Things changed dramatically on 29 April 1942. That night York was bombed; St Helen suffered some damage to the west front and roof, St Martin was destroyed by fire. St Helen became the parish church and although the St Martin congregation moved for a time to St Michael Spurriergate, by 1946 all services were at St Helen. The arrangement was not ideal; the church was much smaller than St Martin had been, the organ was in a poor state and there was little space for the choir. Old links had been broken, and all the city centre churches continued to suffer from the loss of population from the city centre. But St Helen had become the civic church, and with the arrival of Canon Noel Porter in 1955 after the death of Canon Bell the church took on an even more prominent place in the city and became one of the city centre's most popular and well attended churches. The organ was renewed, more old decorative glass installed in the windows, the south aisle reredos and altar which survived the bombing of St Martin installed at St Helen, and the chancel reordered in 1972.
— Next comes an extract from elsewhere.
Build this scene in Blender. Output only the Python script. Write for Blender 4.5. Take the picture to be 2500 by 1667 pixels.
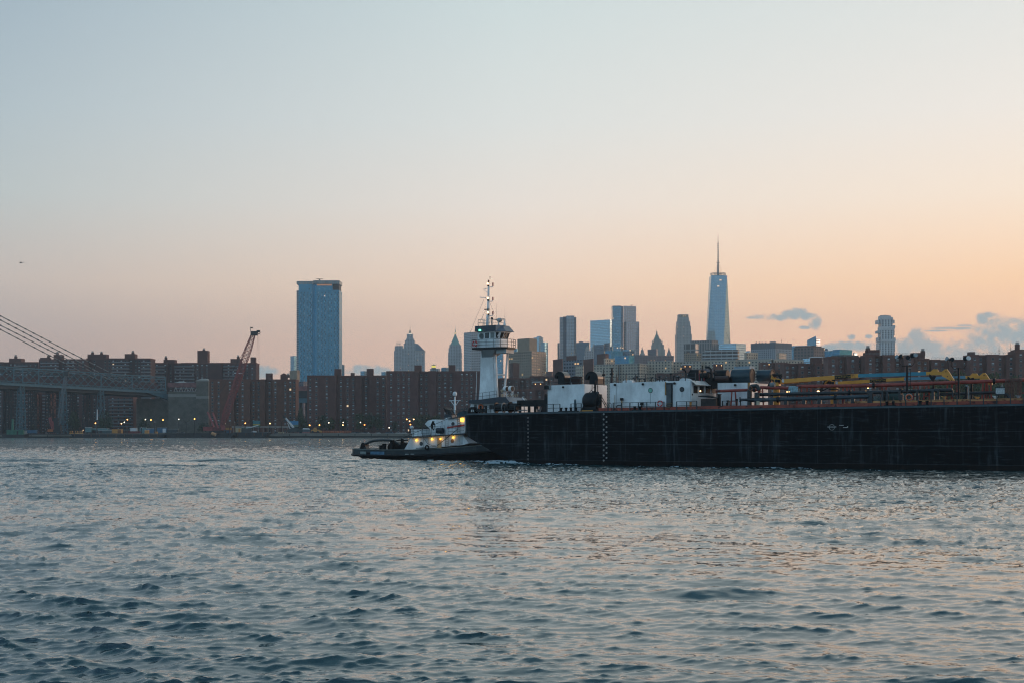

Things cannot remain the same. Canon Porter had other responsibilities beside St Helen, and there were too many small churches for each to have a priest to themselves. After Canon Porter's time various experiments were tried in city centre organisation, and the role of St Helen as the civic church was removed, though there were those in the congregation who wondered whether it might not have been sensible to leave that function at the church which was on the square facing the centre of city government, and whether it might not have been more convenient to the Lord Mayor and others to do so. In 1995 the benefice gained a new link with St Olave under a single vicar, the Reverend Tony Hodge, St Martin gained a new purpose, and as the congregation at St Helen declined it was decided to cease regular Sunday worship at St Helen at Easter 2003. Thus began a new chapter in the life of the church.